On August 15, 2013, the plaintiff commenced this action to foreclose a mortgage against, among others, the defendant Ramiro Calomarde (hereinafter the defendant). In his answer, the defendant asserted several affirmative defenses, including lack of standing. In or about July 2015, the defendant served disclosure demands upon the plaintiff, in which the defendant sought, among other things, production of the original note underlying the mortgage, to which the plaintiff failed to respond. In April 2016, the plaintiff moved, among other things, for summary judgment on the complaint insofar as asserted against the defendant and for an order of reference. The defendant opposed the motion, and cross-moved for summary judgment dismissing the complaint insofar as asserted against him, for leave to amend his answer, and to compel disclosure. In an order dated September 27, 2016, the Supreme Court granted the plaintiff's motion and denied the defendant's cross motion. In a second order, also dated September 27, 2016, the court granted the same relief to the plaintiff and appointed a referee to compute the amount due to the plaintiff. In an order and judgment of foreclosure and sale entered March 15, 2019, the court, among other things, granted the plaintiff's motion to confirm the referee's report and for a judgment of foreclosure and sale, and directed the sale of the subject property. The defendant appeals.

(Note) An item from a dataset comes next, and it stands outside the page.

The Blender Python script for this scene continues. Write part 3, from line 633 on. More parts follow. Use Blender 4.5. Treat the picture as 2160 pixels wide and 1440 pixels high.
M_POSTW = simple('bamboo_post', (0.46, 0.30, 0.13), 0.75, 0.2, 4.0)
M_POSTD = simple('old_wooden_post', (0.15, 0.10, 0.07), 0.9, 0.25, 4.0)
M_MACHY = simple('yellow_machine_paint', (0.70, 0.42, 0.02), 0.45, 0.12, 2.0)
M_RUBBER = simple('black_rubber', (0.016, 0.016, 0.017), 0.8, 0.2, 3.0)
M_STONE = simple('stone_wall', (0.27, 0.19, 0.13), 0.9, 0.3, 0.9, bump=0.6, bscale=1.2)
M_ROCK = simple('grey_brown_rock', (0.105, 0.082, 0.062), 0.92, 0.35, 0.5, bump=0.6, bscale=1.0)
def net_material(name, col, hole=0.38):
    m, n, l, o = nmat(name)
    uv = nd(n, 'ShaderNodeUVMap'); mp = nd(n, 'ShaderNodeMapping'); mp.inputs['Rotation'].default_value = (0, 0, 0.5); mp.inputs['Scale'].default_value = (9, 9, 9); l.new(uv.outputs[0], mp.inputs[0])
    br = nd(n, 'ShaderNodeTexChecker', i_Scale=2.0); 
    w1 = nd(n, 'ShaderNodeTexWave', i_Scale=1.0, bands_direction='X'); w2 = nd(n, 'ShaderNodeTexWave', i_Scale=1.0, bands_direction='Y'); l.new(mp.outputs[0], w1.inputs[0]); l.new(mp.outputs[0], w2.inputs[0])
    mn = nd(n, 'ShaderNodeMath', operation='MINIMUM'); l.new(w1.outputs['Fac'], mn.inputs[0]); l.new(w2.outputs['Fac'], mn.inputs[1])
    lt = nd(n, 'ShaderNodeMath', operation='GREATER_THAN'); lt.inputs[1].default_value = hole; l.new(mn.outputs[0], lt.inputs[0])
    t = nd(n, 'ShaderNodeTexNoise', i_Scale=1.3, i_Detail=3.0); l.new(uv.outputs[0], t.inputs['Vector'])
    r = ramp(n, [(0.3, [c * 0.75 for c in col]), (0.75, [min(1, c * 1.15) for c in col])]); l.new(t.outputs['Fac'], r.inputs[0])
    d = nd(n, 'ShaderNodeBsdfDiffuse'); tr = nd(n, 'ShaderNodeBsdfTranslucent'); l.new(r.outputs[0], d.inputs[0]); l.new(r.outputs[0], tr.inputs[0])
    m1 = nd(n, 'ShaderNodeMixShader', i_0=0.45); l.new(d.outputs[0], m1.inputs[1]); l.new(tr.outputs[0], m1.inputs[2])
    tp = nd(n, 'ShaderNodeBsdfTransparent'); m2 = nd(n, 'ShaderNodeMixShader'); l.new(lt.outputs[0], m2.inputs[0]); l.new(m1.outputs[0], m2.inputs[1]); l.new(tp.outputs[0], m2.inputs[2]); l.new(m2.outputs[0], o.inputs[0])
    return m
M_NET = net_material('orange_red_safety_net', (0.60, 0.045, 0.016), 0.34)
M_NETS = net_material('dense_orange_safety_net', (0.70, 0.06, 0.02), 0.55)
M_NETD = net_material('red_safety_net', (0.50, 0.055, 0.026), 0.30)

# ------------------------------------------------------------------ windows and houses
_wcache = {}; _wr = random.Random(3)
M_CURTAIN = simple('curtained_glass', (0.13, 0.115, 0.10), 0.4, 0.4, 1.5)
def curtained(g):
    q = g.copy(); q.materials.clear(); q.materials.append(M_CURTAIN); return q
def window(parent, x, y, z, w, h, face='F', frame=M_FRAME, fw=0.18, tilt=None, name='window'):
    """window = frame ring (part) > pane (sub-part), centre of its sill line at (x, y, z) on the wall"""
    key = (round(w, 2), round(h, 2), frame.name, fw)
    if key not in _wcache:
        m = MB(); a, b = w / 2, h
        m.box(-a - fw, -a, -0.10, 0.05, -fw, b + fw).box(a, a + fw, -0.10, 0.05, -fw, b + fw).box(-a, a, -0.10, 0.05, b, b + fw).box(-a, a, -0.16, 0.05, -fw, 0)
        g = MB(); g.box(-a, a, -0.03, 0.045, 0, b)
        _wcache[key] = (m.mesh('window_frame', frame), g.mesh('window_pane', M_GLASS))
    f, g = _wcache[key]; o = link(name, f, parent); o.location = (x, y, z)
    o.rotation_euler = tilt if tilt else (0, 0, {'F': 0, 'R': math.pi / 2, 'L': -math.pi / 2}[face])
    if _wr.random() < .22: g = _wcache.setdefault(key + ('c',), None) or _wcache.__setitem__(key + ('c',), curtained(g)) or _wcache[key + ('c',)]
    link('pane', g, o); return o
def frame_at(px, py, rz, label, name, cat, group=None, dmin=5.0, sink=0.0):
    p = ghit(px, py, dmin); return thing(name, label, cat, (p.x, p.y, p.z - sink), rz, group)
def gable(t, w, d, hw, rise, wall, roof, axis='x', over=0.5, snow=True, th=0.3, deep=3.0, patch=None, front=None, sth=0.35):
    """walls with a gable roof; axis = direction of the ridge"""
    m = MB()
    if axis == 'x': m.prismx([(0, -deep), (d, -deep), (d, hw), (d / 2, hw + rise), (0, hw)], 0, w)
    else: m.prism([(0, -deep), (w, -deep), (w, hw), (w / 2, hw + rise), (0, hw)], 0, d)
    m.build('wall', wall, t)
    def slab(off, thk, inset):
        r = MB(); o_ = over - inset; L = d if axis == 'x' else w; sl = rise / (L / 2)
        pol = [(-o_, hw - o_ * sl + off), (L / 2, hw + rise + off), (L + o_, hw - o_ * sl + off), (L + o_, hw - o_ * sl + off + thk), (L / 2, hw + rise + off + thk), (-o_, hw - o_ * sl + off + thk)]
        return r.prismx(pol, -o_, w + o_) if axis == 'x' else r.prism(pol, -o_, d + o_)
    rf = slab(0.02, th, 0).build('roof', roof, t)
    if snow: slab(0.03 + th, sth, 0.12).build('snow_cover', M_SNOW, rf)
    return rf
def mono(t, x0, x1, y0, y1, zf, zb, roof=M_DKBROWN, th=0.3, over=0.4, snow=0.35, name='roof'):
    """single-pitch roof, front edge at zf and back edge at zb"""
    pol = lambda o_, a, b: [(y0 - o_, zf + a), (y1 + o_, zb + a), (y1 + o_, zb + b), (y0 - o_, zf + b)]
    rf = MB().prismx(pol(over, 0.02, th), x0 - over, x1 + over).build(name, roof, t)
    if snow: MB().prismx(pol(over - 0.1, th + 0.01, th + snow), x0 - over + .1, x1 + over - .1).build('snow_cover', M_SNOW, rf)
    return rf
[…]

[*2] Generally, in order to establish prima facie entitlement to judgment as a matter of law in a foreclosure action, a plaintiff must produce the mortgage, the unpaid note, and evidence of the default (see HSBC Bank USA, N.A. v Bhatti, 186 AD3d 817, 819 [2020]; Aurora Loan Servs., LLC v Baritz, 144 AD3d 618, 619 [2016]). Where, as here, the plaintiff's standing has been placed in issue by the defendant's answer, the plaintiff must prove its standing as part of its prima facie showing (see Nationstar Mtge., LLC v Shivers, 179 AD3d 931, 932 [2020]). "[A] plaintiff may demonstrate its standing in a foreclosure action through proof that it was in possession of the subject note endorsed in blank, or the subject note and a firmly affixed allonge endorsed in blank, at the time of commencement of the action" (US Bank Trust, N.A. v Loring, 193 AD3d 1101, 1103 [2021]; see U.S. Bank N.A. v Moulton, 179 AD3d 734, 738 [2020]).

Here, the Supreme Court should have denied those branches of the plaintiff's motion which were for summary judgment on the complaint insofar as asserted against the defendant and for an order of reference, as the plaintiff failed to establish, prima facie, that it had standing to commence this action. Although the plaintiff attached to the complaint copies of the note and an undated purported allonge endorsed in blank, the plaintiff did not demonstrate that the purported allonge, which was on a piece of paper completely separate from the note, was "so firmly affixed thereto as to become a part thereof," as required by UCC 3-202 (2) (see Wells Fargo Bank, N.A. v Maleno-Fowler, 194 AD3d 1094, 1095 [2021]; LNV Corp. v Almberg, 194 AD3d 703, 704 [2021]; U.S. Bank N.A. v Moulton, 179 AD3d at 738). The affidavit of the plaintiff's employee and the copy of the note attached thereto which were submitted in support of the plaintiff's motion for summary judgment did not clarify whether the allonge was firmly affixed to the note (see U.S. Bank N.A. v Moulton, 179 AD3d at 738).

In light of the foregoing determination, we need not reach the defendant's remaining contentions. Connolly, J.P., Hinds-Radix, Miller and Genovesi, JJ., concur.